Other provisions inserted by the Bill are to ensure that the Minister for Transport has power, in respect of ships imported into Australia either for trading purposes or engagement in the offshore industry- under Commonwealth controlthat remain registered overseas but engage Australian crews, to require them to be subject to the same survey, manning and other safety standards as ships registered in Australia and engaged in the same kind of operations. Without this, two different standards would apply in the Australian industry.

In respect of marine inquiries the agreement provides for the Commonwealth to have the power to conduct an inquiry in any case where a question arises as to the possible cancellation or suspension of a Commonwealth certificate of competency, exercisable in the case of a casualty to a ship under State or Northern Territory survey only if the State or the Northern Territory elects not to hold an inquiry.
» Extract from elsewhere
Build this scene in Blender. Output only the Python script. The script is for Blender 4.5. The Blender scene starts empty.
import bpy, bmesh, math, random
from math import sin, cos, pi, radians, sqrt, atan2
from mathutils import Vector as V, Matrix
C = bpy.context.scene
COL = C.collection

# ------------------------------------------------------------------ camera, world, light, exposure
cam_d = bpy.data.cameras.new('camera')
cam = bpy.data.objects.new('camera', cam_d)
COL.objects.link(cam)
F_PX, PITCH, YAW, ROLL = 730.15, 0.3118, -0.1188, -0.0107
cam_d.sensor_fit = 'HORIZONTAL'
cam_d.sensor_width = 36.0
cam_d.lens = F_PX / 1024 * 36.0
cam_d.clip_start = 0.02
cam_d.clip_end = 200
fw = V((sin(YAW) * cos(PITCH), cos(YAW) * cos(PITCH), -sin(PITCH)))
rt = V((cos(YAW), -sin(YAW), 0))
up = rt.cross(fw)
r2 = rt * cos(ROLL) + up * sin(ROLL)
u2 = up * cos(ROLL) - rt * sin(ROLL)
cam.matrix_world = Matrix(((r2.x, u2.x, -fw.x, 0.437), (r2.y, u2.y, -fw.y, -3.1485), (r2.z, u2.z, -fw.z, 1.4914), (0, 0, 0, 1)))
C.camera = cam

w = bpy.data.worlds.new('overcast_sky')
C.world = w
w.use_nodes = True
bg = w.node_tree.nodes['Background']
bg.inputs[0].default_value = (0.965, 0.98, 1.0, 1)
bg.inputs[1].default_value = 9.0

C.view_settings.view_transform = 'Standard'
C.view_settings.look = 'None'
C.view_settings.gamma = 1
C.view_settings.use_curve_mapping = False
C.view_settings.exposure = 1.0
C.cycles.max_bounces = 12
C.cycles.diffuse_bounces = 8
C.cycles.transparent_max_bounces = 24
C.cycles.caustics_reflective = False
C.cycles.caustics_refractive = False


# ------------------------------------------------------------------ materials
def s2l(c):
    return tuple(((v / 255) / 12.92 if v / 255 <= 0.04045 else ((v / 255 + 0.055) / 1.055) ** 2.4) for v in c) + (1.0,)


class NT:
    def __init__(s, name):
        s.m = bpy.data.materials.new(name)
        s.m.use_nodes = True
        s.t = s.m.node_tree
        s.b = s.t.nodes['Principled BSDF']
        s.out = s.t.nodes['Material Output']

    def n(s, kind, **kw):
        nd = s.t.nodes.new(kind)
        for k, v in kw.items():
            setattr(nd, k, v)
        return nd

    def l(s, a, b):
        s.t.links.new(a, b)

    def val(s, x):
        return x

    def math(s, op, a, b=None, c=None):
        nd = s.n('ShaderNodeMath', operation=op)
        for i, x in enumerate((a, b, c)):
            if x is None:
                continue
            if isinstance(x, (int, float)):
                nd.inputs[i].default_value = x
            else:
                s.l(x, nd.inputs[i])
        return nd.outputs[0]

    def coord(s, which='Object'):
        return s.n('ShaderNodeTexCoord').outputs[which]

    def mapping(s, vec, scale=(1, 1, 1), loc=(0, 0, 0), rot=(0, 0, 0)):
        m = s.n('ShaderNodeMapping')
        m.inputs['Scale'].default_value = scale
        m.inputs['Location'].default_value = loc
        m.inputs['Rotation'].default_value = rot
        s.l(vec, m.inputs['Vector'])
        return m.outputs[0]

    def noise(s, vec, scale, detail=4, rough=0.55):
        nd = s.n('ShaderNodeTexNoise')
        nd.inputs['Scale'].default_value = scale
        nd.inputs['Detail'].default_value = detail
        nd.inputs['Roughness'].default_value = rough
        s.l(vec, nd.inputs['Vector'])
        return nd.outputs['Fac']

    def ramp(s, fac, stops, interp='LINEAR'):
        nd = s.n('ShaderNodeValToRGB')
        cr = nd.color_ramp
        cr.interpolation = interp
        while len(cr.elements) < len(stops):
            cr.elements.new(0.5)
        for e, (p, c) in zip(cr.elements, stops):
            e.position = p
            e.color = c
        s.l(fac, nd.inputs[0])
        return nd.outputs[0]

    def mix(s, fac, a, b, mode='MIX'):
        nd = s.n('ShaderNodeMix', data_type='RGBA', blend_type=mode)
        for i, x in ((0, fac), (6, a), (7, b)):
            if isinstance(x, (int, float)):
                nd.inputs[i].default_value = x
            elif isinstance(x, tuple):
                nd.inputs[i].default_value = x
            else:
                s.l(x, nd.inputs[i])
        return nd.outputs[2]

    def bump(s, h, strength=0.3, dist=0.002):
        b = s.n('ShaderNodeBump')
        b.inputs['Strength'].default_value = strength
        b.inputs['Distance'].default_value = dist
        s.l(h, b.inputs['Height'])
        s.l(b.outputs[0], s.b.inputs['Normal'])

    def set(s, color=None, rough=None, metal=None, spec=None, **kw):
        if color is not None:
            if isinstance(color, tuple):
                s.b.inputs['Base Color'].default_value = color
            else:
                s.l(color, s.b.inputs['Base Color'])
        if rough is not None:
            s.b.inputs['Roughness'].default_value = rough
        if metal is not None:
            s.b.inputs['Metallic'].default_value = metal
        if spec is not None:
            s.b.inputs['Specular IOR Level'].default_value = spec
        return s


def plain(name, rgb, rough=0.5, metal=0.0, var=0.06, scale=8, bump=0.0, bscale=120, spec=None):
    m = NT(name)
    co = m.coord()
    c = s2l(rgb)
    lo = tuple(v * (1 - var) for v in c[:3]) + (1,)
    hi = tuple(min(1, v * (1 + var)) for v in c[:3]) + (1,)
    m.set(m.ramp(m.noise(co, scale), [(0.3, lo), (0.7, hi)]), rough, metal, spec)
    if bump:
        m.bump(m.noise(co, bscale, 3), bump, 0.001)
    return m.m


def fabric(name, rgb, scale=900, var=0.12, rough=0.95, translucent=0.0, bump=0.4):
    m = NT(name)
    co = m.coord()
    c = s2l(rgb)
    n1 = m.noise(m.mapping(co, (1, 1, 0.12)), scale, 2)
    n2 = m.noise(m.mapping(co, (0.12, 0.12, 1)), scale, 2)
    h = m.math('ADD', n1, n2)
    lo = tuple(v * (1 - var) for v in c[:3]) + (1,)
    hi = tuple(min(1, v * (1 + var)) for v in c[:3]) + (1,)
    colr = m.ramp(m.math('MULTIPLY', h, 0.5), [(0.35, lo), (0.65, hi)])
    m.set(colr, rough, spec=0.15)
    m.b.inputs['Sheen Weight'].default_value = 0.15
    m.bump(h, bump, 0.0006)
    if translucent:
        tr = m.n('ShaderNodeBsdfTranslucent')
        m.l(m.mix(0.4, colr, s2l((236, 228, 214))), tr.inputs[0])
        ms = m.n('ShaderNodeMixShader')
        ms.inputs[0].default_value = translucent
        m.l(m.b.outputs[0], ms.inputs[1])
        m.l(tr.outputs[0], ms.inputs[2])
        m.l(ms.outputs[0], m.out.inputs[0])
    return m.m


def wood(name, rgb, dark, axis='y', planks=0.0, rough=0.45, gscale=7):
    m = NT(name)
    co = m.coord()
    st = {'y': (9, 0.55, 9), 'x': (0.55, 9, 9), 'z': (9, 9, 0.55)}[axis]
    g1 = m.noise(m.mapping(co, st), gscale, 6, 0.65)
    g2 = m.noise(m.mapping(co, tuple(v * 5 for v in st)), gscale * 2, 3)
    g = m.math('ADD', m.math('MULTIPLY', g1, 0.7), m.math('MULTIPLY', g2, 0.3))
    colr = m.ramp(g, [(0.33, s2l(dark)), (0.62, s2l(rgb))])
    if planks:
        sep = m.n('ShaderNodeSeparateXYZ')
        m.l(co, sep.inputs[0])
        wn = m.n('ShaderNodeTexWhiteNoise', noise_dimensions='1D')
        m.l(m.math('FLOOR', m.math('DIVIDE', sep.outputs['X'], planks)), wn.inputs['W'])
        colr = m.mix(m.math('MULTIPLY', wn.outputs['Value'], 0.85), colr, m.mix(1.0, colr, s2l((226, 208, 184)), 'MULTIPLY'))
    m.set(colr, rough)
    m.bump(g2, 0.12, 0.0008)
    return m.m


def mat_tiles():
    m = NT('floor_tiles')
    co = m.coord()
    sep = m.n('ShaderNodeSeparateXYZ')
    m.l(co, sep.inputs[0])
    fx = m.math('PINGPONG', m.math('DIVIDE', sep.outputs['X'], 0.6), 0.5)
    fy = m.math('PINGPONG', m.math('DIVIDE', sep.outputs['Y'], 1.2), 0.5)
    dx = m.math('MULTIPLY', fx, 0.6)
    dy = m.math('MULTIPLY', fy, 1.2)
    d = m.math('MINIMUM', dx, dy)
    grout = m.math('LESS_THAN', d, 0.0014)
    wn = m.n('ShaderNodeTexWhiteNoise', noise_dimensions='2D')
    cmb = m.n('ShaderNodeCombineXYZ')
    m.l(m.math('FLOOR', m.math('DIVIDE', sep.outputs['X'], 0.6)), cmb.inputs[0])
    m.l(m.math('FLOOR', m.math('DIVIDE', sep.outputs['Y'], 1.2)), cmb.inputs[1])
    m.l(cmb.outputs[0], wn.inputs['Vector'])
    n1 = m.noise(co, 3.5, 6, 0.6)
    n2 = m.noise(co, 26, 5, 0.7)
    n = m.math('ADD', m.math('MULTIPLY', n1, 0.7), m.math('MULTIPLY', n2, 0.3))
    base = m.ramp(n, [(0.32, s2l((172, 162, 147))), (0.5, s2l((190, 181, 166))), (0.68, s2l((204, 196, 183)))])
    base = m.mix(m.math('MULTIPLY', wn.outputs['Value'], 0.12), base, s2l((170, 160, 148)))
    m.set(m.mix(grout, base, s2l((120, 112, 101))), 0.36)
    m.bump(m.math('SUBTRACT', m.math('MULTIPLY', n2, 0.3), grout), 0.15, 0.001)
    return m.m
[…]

The Bill excludes the application of section 2 in respect of the provisions relating to marine inquiries and preliminary investigations to enable this aspect of the agreement to be implemented administratively.

With regard to the wreck removal provisions of the Act, section 2 is similarly set aside as the agreement envisages that the Commonwealth, the States and the Northern Territory will continue to have power to order removal of any wreck that obstructs shipping, regardless of the kind of shipwreck or its location. The States are however to have primary responsibility for wreck removal within ports. With the adjustment of the application provisions of the Act so that it will apply mainly to ships proceeding on interstate and overseas voyages, the distinction between ships and vessels is no longer necessary where the terms appear on their own in a general context; where 'vessel' so appears the Bill generally replaces it with 'ship'. The Bill also adjusts the coasting trade provisions in respect of the Northern Territory to place the Territory on the same basis as a State so far as control of its own coasting trade is concerned.

Because of the total repeal of existing section 2, the status quo in respect of the application of the Act to Commonwealth ships is maintained by the insertion of a new section providing the Minister for Transport with appropriate exempting power. The Bill also amends the GovernorGeneral's power under section 423 to suspend application of the Act to fit in with the application provisions of new section 2, retaining the original concept of a power of exemption in respect of small ships not operating commercially. The opportunity is taken in the Bill to update various references in the Navigation Act to courts- with insertions being made to place Northern Territory Courts on the same footing as State Courts- to update a number of monetary figures that have remained unchanged for many years, and to add to the regulation-making powers in respect of orders.

This Bill is a very important component of the historic package of Bills now being put forward. Even by itself, this Bill represents a most significant milestone in the successful application of the Government's policy of co-operative federalism, and I commend it to the Senate.

Debate (on motion by Senator Georges) adjourned.